If Scots needed any further reason to fret about the lavish profligacy of Iberia, the orange was its clearest expression of bawdy excess. While we grovelled in a mash of rainsoaked oats, Spaniards were reclining in the sun and relishing the zest of citrus fruits; and how much sectarian fury is simply jealousy anyway? Here in Galloway, there’s a tendency to unplug the connection between oranges and their point of origin. The best marmalade oranges come from Seville. We use the word but mispronounce it, and our grannies call them SAVille with all the emphasis on the first syllable as if it were a surname. It’s a full-stop and a drawing short on lines of enquiry. It implies that Seville isn’t a place and you cannot learn more about it – so stop asking questions.
And to be sure, it’s an extraordinary thing to hold an orange in your hand today. Fruits which originated in China and Myanmar were new to Spain once – and now there are oranges which tumble from trees from Badajoz to Barcelona and are wastefully crushed by the wheels of passing cars.
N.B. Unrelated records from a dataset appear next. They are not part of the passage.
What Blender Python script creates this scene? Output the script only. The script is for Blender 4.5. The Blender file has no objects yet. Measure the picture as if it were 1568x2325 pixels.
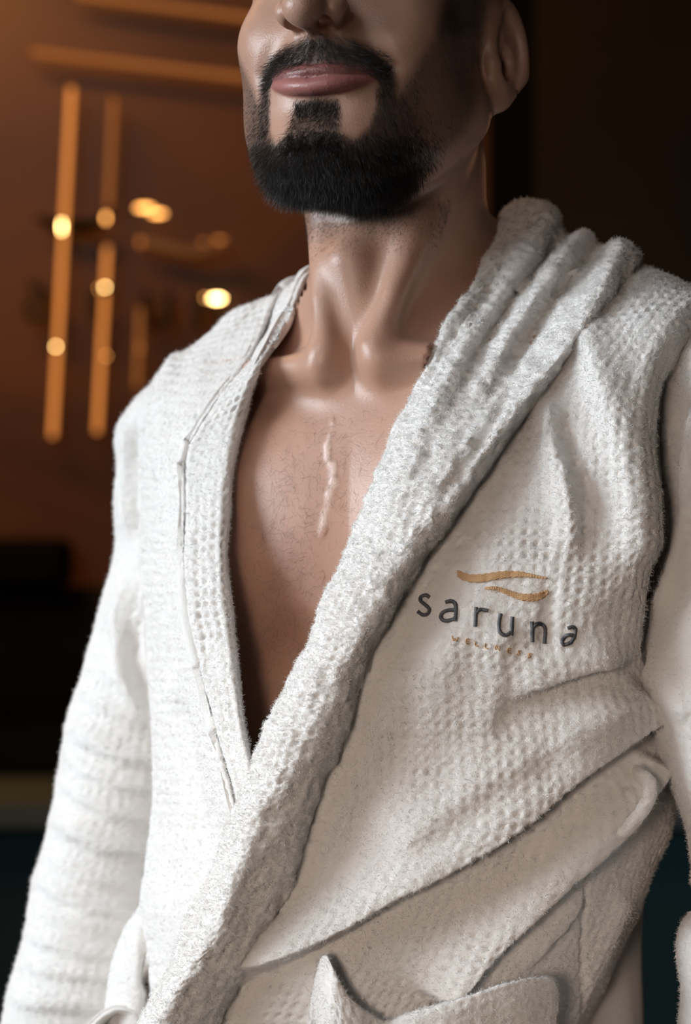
import bpy, math
import numpy as np
from mathutils import Vector

scene = bpy.context.scene
COL = scene.collection
rng = np.random.default_rng(7)

# ------------------------------------------------------------------ camera, world, lights, exposure
CAM_Y, CAM_Z, FPX = -1.5, 1.35, 5600.0
cam_data = bpy.data.cameras.new('camera')
cam_data.sensor_fit = 'VERTICAL'
cam_data.sensor_height = 36.0
cam_data.lens = FPX / 2325 * 36.0
cam_data.dof.use_dof = True
cam_data.dof.focus_distance = 1.385
cam_data.dof.aperture_fstop = 5.2
cam_data.clip_start = 0.05
cam = bpy.data.objects.new('camera', cam_data)
cam.location = (0, CAM_Y, CAM_Z)
cam.rotation_euler = (math.pi / 2, 0, 0)
COL.objects.link(cam)
scene.camera = cam

world = bpy.data.worlds.new('world')
scene.world = world
world.use_nodes = True
world.node_tree.nodes['Background'].inputs[0].default_value = (0.9, 0.75, 0.6, 1)
world.node_tree.nodes['Background'].inputs[1].default_value = 0.008

scene.view_settings.view_transform = 'Standard'
scene.view_settings.look = 'None'
scene.view_settings.gamma = 1.0
scene.view_settings.exposure = 0.0
scene.view_settings.use_curve_mapping = False


def area(name, loc, target, sx, sy, power, color, spread=180):
    l = bpy.data.lights.new(name, 'AREA')
    l.shape = 'RECTANGLE'
    l.size, l.size_y = sx, sy
    l.energy = power
    l.color = color
    l.spread = math.radians(spread)
    o = bpy.data.objects.new(name, l)
    o.location = loc
    o.rotation_euler = (Vector(target) - Vector(loc)).to_track_quat('-Z', 'Y').to_euler()
    COL.objects.link(o)
    return o


area('daylight_window_light', (-2.2, -0.62, 1.75), (-0.0, 0.0, 1.10), 1.4, 1.2, 13.6, (0.84, 0.93, 1.0), 70)
area('added_overhead_fill', (-1.0, -1.15, 2.72), (-0.05, -0.05, 1.3), 0.7, 0.7, 9, (0.95, 0.96, 1.0))  # added fill from above left for chest and lapels, no lamp there
area('added_front_fill', (-1.1, -3.15, 1.6), (0.0, 0.0, 1.2), 1.3, 1.3, 0.8, (1.0, 0.74, 0.55))  # added weak warm fill from the front
area('added_low_fill', (-0.7, -2.8, 1.45), (0.14, 0.0, 1.07), 0.5, 0.5, 0.74, (1.0, 0.80, 0.66), 26)  # added narrow fill aimed at the torso, kept off the head
area('wall_wash_light', (-1.3, 1.35, 2.7), (-0.9, 2.29, 1.55), 1.4, 0.25, 25, (1.0, 0.45, 0.12))
area('wall_lamp_glow', (0.9, 1.6, 1.7), (0.2, 0.0, 1.55), 0.4, 0.4, 0.35, (1.0, 0.42, 0.2))


# ------------------------------------------------------------------ helpers
def P(px, py, d):
    """world point seen at pixel (px, py) at distance d along the view"""
    px, py, d = np.broadcast_arrays(np.asarray(px, float), np.asarray(py, float), np.asarray(d, float))
    return np.stack([(px - 784) / FPX * d, CAM_Y + d, CAM_Z - (py - 1162.5) / FPX * d], -1)


def proj(p):
    d = p[..., 1] - CAM_Y
    return 784 + p[..., 0] / d * FPX, 1162.5 - (p[..., 2] - CAM_Z) / d * FPX, d


def tag(o, label=None, cat=None, group=None, kind=None):
    if label: o['label'] = label
    if cat: o['category'] = cat
    if group: o['group'] = group
    if kind: o['kind'] = kind
    return o


def mesh_obj(name, verts, faces, mat=None, parent=None, smooth=True, colors=None):
    """verts (N,3); faces (M,k) int array or list of arrays"""
    me = bpy.data.meshes.new(name)
    verts = np.ascontiguousarray(verts, dtype=np.float32)
    if not isinstance(faces, (list, tuple)):
        faces = [faces]
    faces = [np.asarray(f, dtype=np.int32) for f in faces if len(f)]
    loops = np.concatenate([f.ravel() for f in faces])
    totals = np.concatenate([np.full(len(f), f.shape[1], np.int32) for f in faces])
    starts = np.concatenate([[0], np.cumsum(totals)[:-1]]).astype(np.int32)
    me.vertices.add(len(verts))
    me.vertices.foreach_set('co', verts.ravel())
    me.loops.add(len(loops))
    me.loops.foreach_set('vertex_index', loops)
    me.polygons.add(len(totals))
    me.polygons.foreach_set('loop_start', starts)
    me.polygons.foreach_set('loop_total', totals)
    me.update(calc_edges=True)
    me.validate()
    me.polygons.foreach_set('use_smooth', np.full(len(me.polygons), smooth, dtype=bool))
    if colors is not None:
        at = me.color_attributes.new('albedo', 'FLOAT_COLOR', 'POINT')
        c4 = np.ones((len(verts), 4), np.float32)
        c4[:, :3] = colors
        at.data.foreach_set('color', c4.ravel())
    o = bpy.data.objects.new(name, me)
    if mat: me.materials.append(mat)
    if parent: o.parent = parent
    COL.objects.link(o)
    return o


def empty(name, loc=(0, 0, 0)):
    o = bpy.data.objects.new(name, None)
    o.empty_display_size = 0.05
    o.location = loc
    COL.objects.link(o)
    bpy.context.view_layer.update()
    return o


class MB:
    """collects boxes, tubes and prisms into one mesh"""
    def __init__(s): s.v, s.f3, s.f4, s.n = [], [], [], 0

    def add(s, v, f):
        v = np.asarray(v, float); f = np.asarray(f, int) + s.n
        s.v.append(v); s.n += len(v)
        (s.f4 if f.shape[1] == 4 else s.f3).append(f)

    def box(s, a, b):
        (x0, y0, z0), (x1, y1, z1) = a, b
        v = [(x0, y0, z0), (x1, y0, z0), (x1, y1, z0), (x0, y1, z0), (x0, y0, z1), (x1, y0, z1), (x1, y1, z1), (x0, y1, z1)]
        s.add(v, [(0, 3, 2, 1), (4, 5, 6, 7), (0, 1, 5, 4), (1, 2, 6, 5), (2, 3, 7, 6), (3, 0, 4, 7)])
        return s

    def tube(s, pts, rad, seg=10, cap=True):
        pts = np.asarray(pts, float); n = len(pts)
        rad = np.broadcast_to(np.asarray(rad, float), (n,))
        t = np.gradient(pts, axis=0); t /= np.linalg.norm(t, axis=1, keepdims=True) + 1e-12
        up = np.array([0, 0, 1.0]) if abs(t[0, 2]) < 0.9 else np.array([1.0, 0, 0])
        a = np.cross(t, up); a /= np.linalg.norm(a, axis=1, keepdims=True) + 1e-12
        b = np.cross(t, a)
        th = np.linspace(0, 2 * np.pi, seg, endpoint=False)
        ring = pts[:, None] + rad[:, None, None] * (np.cos(th)[None, :, None] * a[:, None] + np.sin(th)[None, :, None] * b[:, None])
        v = ring.reshape(-1, 3)
        i, j = np.meshgrid(np.arange(n - 1), np.arange(seg), indexing='ij')
        j2 = (j + 1) % seg
        f = np.stack([i * seg + j, i * seg + j2, (i + 1) * seg + j2, (i + 1) * seg + j], -1).reshape(-1, 4)
        s.add(v, f)
        if cap:
            for k, c in ((0, pts[0]), (n - 1, pts[-1])):
                vv = np.vstack([ring[k], c])
                jj = np.arange(seg)
                ff = np.stack([jj, (jj + 1) % seg, np.full(seg, seg)], -1)
                s.add(vv, ff if k else ff[:, ::-1])
        return s

    def build(s, name, mat=None, parent=None, smooth=False):
        fs = []
        if s.f4: fs.append(np.vstack(s.f4))
        if s.f3: fs.append(np.vstack(s.f3))
        v = np.vstack(s.v)
        if parent is not None: v = v - np.array(parent.matrix_world.translation)
        return mesh_obj(name, v, fs, mat, parent, smooth)


# vectorised value noise -------------------------------------------------
_tab = rng.random(1 << 16).astype(np.float32)


def vnoise(p, scale, seed=0):
    q = np.asarray(p, np.float64) * scale + 1000.0
    i = np.floor(q).astype(np.int64); f = q - i
    f = f * f * (3 - 2 * f)
    r = 0
    for dx in (0, 1):
        for dy in (0, 1):
            for dz in (0, 1):
                h = ((i[..., 0] + dx) * 73856093 ^ (i[..., 1] + dy) * 19349663 ^ (i[..., 2] + dz) * 83492791 ^ (seed * 7919)) & 0xFFFF
                w = (f[..., 0] if dx else 1 - f[..., 0]) * (f[..., 1] if dy else 1 - f[..., 1]) * (f[..., 2] if dz else 1 - f[..., 2])
                r = r + w * _tab[h]
    return r * 2 - 1


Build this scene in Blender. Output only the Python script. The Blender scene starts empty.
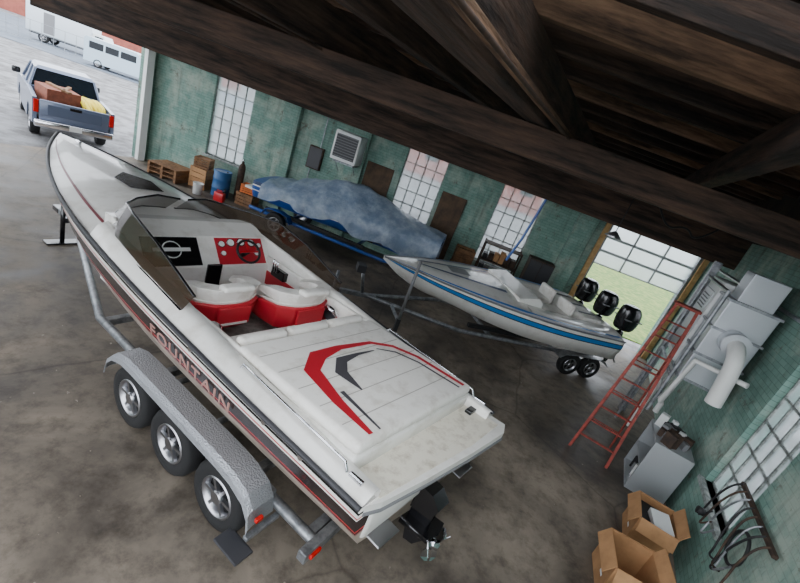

They’re just oranges, and it turns out that we can learn to take anything for granted. Even Scotland’s used to oranges now – until one day when we look from the bitter, salivatory steam of boiled oranges and stare out of the icebound window. It’s only reasonable to be astonished by fruit which has no place in this sour-faced world of granite, haws and bending silver birches.
If we really rack our brains and dream up something of our own to send back to Andalusia, what would it be? My eye is drawn to Ailsa Craig, and the image of a polished wad of granite dressed as a curling stone. And now I’d like to send one south, knowing that in a land without ice, the gift will land as strangely there as theirs land here.